The Friday Checkout is a weekly column providing more insight on the news, rounding up the announcements you may have missed and sharing what’s to come.
Lidl rolled out its new U.S. branding campaign this week, and it looks like the discount food retailer is finally ready to define itself as, well, a grocer. The German retailer is now calling itself “The Super-est Market,” wording that’s clearly designed to encourage shoppers to think of Lidl as a supermarket — and a sharp departure from its former effort to position its stores as spooky places with “suspiciously low-priced groceries.”
According to the company’s chief customer officer, Frank Kerr, Lidl’s goal is to resonate with shoppers as an “emotional, connected brand” that convinces people to think of grocery shopping as more of an experience than an errand. Research the company conducted showed that only 58% of people in Lidl’s U.S. markets knew the retailer was a grocer, Kerr said during Groceryshop last week.
The company’s new visuals punch up the words “super” and “market” while tamping down emphasis on the word “Lidl,” a change that certainly helps elevate Lidl’s message that it runs grocery stores, not magic shops.
At two stores in Washington, D.C., for example, Lidl has its new “The Super-est Market” tagline on its print flyer, digital screens and plastic shopping bags alongside signage proclaiming “Big Lidl Deals” and “Get a lot for a Lidl.” Lidl’s website and social media also prominently feature “The Super-est Market” visuals.
While the new branding is clearly an attempt to help consumers realize it’s a grocer, only time will tell if it’s very effective — or just a “Lidl.”
@LidlUS’s new “The Super-est Market” branding includes shopping bags, digital signs and print flyers pic.twitter.com/Qc7UnNs916
— Grocery Dive (@GroceryDive) October 18, 2024
In case you missed it
A closer look at Amazon’s robot-run warehouses
Earlier this week, CNBC reported that the retail giant plans to use startup Fulfil’s robotics technology at a Whole Foods Market store piloting a micro-fulfillment center, citing “a person familiar with the matter and other corroborating information.” Amazon and Fulfil both declined to comment to the publication about the usage of Fulfil’s technology.
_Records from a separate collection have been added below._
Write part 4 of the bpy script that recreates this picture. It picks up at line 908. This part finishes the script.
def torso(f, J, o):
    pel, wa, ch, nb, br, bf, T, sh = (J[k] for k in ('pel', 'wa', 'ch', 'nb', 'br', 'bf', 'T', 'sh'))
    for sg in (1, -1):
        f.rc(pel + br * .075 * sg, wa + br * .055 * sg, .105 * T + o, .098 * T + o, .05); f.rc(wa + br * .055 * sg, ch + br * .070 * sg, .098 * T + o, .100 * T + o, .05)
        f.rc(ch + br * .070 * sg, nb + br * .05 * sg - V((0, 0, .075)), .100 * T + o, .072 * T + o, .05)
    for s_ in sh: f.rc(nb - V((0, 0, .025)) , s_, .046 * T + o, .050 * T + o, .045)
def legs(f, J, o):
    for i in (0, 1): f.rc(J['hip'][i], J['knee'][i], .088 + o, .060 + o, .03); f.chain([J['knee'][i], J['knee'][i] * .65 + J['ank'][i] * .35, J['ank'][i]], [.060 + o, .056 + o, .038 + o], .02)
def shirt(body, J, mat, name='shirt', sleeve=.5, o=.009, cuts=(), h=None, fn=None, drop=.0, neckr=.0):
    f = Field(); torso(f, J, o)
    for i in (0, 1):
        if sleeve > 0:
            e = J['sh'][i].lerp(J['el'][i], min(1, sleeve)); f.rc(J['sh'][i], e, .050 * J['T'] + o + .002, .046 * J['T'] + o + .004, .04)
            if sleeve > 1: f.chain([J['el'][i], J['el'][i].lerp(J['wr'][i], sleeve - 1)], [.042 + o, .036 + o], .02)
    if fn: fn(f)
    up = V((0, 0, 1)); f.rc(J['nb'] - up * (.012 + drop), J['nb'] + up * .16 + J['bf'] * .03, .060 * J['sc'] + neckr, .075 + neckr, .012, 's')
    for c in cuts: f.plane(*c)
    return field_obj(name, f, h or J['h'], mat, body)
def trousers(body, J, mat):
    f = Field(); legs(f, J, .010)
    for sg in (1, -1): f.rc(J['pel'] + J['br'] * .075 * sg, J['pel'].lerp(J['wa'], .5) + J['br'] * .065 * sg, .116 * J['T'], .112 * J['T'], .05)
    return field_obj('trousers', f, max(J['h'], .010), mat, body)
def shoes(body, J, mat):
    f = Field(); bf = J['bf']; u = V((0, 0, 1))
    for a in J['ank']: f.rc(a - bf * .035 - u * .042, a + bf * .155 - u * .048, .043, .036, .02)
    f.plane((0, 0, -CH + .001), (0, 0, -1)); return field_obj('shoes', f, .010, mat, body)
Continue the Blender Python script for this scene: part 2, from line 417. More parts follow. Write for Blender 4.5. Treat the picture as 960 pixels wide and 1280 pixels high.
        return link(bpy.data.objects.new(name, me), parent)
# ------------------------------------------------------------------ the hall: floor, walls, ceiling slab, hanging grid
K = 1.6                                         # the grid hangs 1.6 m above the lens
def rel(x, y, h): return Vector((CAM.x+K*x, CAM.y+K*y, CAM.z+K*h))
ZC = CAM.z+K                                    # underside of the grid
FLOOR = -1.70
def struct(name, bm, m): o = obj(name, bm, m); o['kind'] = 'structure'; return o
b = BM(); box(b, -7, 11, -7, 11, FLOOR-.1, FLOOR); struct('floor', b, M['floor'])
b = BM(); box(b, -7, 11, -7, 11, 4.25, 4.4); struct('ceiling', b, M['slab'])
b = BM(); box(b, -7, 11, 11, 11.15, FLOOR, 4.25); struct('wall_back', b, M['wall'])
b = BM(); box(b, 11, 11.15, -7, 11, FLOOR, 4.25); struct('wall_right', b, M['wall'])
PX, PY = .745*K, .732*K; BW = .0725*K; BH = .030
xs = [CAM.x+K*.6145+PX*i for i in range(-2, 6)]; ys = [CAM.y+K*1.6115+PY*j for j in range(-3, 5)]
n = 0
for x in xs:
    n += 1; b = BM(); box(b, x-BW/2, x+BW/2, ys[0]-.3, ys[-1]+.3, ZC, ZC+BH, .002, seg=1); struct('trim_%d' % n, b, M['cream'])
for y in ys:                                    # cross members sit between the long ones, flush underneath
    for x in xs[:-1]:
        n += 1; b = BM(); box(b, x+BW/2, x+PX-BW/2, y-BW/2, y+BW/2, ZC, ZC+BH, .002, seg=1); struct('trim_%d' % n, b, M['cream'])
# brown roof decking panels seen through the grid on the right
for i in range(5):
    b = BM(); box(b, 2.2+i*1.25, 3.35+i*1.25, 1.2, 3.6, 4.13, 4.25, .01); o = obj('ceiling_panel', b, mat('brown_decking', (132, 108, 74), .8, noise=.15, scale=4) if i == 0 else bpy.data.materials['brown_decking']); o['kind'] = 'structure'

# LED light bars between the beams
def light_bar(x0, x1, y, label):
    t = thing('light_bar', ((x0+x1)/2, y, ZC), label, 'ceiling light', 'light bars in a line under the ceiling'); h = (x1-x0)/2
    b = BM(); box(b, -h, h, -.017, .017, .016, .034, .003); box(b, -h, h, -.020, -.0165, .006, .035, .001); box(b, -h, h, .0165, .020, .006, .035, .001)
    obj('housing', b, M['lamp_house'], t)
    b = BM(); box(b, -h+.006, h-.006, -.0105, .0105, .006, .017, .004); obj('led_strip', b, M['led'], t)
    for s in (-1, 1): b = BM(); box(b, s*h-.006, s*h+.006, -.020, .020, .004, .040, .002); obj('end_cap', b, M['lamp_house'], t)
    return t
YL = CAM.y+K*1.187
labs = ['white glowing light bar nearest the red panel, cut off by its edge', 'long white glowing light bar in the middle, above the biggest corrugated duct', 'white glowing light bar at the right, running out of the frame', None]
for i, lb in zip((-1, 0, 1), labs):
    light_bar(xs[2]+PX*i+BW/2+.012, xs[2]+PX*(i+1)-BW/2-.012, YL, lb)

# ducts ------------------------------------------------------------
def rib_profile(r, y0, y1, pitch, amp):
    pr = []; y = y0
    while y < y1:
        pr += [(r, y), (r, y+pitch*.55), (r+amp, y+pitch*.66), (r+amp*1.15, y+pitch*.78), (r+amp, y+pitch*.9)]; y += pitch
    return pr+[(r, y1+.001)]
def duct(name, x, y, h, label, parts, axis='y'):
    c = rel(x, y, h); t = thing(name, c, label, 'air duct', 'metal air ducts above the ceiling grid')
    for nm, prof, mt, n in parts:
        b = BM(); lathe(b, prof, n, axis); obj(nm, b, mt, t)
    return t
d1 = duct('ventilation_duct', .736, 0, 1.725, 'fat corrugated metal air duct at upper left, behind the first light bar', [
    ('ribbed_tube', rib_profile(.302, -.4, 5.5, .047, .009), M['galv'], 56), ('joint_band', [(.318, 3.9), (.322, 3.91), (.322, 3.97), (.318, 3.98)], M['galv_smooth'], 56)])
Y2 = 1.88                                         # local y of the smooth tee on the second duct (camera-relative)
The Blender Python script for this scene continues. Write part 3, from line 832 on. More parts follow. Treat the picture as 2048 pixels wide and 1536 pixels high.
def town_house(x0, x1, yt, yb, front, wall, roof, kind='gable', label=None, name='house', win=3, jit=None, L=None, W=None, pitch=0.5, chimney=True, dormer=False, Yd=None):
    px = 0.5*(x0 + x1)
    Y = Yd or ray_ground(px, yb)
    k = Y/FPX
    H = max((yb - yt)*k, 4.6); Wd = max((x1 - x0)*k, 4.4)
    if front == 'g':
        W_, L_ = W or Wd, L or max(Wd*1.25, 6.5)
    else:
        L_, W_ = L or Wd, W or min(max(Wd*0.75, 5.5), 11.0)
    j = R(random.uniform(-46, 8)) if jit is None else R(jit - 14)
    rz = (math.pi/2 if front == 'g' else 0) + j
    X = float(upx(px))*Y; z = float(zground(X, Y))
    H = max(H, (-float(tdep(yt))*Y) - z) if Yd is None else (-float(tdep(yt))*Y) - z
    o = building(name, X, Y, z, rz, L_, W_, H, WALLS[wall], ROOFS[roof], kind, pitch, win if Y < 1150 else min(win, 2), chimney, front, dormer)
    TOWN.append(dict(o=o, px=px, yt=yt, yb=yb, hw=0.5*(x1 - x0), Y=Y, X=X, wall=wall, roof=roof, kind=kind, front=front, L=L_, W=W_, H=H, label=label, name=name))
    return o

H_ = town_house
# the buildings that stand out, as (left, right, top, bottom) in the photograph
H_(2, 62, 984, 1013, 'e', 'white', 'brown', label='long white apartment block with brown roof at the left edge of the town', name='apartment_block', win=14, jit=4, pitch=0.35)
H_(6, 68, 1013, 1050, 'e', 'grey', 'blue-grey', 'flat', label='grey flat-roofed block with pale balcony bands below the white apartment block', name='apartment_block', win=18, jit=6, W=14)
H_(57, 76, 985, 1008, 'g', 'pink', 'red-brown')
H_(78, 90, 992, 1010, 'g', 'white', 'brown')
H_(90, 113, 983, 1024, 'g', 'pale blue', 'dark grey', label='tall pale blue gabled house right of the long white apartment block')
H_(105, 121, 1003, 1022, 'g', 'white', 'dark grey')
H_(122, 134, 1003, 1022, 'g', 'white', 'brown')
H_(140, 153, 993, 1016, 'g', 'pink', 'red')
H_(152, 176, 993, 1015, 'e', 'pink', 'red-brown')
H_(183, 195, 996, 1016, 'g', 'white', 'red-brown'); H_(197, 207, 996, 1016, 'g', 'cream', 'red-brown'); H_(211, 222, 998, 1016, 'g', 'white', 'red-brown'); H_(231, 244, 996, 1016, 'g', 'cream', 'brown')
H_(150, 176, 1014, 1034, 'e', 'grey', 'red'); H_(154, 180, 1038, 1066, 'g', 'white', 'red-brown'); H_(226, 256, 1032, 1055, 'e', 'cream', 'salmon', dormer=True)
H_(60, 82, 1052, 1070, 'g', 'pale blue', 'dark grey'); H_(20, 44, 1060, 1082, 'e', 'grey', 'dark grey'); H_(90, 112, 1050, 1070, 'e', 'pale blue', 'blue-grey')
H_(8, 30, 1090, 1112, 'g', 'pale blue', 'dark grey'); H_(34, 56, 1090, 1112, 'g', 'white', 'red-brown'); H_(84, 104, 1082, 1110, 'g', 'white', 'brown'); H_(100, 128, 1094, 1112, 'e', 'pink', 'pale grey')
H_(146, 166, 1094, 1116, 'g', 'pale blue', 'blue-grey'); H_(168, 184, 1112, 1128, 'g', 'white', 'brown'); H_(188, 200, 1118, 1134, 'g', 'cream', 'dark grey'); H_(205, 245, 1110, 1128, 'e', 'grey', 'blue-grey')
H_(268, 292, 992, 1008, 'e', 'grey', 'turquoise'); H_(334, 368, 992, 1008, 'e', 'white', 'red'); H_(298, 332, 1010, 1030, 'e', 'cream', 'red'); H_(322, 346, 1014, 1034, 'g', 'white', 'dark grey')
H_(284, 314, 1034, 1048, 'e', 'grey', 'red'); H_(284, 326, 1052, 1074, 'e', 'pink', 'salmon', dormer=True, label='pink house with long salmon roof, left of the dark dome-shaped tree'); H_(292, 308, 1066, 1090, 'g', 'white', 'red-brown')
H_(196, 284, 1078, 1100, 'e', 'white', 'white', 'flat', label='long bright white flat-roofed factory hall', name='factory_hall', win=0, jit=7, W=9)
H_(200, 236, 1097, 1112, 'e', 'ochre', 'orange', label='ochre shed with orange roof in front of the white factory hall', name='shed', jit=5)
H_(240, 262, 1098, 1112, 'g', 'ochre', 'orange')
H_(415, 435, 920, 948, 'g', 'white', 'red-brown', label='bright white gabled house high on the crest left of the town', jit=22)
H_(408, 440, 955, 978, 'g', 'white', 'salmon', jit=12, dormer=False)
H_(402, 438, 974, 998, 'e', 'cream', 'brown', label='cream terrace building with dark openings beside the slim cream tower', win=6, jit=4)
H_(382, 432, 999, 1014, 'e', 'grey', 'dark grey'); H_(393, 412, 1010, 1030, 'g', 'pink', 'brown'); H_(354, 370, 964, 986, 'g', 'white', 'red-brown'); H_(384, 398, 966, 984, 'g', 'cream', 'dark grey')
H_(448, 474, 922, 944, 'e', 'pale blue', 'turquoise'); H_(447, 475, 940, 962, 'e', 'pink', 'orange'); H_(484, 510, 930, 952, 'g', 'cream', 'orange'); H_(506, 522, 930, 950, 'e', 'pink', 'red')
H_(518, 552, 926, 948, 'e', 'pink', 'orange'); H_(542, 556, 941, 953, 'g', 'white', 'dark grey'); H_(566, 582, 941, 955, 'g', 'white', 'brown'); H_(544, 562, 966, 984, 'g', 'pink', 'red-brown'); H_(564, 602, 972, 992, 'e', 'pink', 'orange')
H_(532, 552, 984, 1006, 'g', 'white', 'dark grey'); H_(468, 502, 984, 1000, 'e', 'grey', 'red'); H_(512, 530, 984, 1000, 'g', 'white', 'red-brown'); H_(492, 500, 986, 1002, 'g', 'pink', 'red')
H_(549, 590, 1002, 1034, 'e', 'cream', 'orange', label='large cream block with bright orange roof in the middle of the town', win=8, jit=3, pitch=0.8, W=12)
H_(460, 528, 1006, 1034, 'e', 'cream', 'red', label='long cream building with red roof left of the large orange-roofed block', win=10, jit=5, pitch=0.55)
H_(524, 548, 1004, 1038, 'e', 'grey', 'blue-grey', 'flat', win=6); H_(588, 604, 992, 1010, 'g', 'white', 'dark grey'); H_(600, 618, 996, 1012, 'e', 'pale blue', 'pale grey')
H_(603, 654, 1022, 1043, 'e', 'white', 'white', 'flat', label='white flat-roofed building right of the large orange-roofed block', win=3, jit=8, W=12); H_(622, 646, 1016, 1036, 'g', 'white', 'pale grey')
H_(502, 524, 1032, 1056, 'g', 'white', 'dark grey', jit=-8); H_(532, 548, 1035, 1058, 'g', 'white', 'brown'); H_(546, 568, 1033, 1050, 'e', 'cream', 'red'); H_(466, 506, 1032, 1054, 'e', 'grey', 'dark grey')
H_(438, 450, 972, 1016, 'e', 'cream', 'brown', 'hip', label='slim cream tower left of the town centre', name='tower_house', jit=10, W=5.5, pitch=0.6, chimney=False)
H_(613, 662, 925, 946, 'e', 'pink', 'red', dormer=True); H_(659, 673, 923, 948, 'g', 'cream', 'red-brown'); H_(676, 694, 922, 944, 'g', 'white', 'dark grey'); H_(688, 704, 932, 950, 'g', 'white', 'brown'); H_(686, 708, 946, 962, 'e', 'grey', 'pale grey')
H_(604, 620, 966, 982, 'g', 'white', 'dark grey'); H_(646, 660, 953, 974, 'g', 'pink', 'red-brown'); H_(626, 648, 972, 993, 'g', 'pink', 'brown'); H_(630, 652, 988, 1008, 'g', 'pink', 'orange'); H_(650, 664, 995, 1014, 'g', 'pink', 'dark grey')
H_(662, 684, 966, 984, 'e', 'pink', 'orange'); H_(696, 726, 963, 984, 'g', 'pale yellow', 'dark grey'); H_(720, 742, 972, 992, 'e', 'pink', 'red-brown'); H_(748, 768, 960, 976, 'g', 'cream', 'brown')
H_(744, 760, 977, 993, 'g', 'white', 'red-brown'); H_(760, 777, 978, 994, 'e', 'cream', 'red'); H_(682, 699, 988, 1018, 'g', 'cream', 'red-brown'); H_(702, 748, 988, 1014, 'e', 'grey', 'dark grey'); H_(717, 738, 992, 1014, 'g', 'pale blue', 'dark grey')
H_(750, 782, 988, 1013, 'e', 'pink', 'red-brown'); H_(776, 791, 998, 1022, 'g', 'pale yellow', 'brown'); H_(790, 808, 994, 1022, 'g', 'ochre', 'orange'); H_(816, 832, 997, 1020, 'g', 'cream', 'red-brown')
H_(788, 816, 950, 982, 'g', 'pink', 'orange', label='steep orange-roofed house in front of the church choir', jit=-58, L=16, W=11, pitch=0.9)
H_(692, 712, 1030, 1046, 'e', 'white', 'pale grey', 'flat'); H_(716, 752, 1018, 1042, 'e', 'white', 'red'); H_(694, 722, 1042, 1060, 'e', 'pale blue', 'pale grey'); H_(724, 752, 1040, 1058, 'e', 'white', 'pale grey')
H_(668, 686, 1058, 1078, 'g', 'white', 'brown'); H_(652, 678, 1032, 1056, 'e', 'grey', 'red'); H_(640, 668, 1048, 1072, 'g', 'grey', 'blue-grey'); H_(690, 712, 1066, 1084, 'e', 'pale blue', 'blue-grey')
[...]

The MFC pilot at the Whole Foods in Plymouth Meeting, Pennsylvania, will allow customers at the store to order items not stocked on the store’s shelves, including items from Amazon’s website and its Amazon Fresh online grocery service.
Bridging financial gaps
Filipino-American grocery chain Island Pacific Seafood Market announced this week that it has teamed with GCash, a financial technology app. GCash, which has millions of users in the Philippines, offers a wide range of financial services, including money transfers, bill payments, bank savings and more, the press release noted.
The partnership will let Filipino shoppers send money, pay bills and access other financial services directly from their local Island Pacific store. Island Pacific customers who use GCash can get exclusive rewards.
Hy-Vee snaps up a local grocery store
The Midwestern grocery chain is buying Webster’s Marketplace in Ripon, Wisconsin, effective Nov. 2, the Ripon Commonwealth Press reported Monday. Second-generation owner/operator and president Candie Webster told the paper that the Webster family received “a very nice, unsolicited offer from Hy-Vee.”
Impulse find
Trick or treat at the grocery store
Halloween is right around the corner and grocers have some frights in the supermarket aisles.
Kroger’s website displayed a ghoulish ice cream — Graeter's Skyline Chili Ice Cream — that Rmd Advertising, which represents Graeter’s, told The Cincinnati Enquirer was “concept art and is not available or in production."
While that ice cream falls under the “trick” category, Reynolds Wrap unveiled its Espresso Turkey-tini — what it calls “a bold holiday pairing of espresso martini and roasted turkey.”
The turkey dressing recipe blends sweet coffee liquor with oranges, espresso beans and fresh herbs. Reynolds Wrap is positioning this as a holiday treat, but, to the Grocery Dive team, this seems more like a Halloween scare.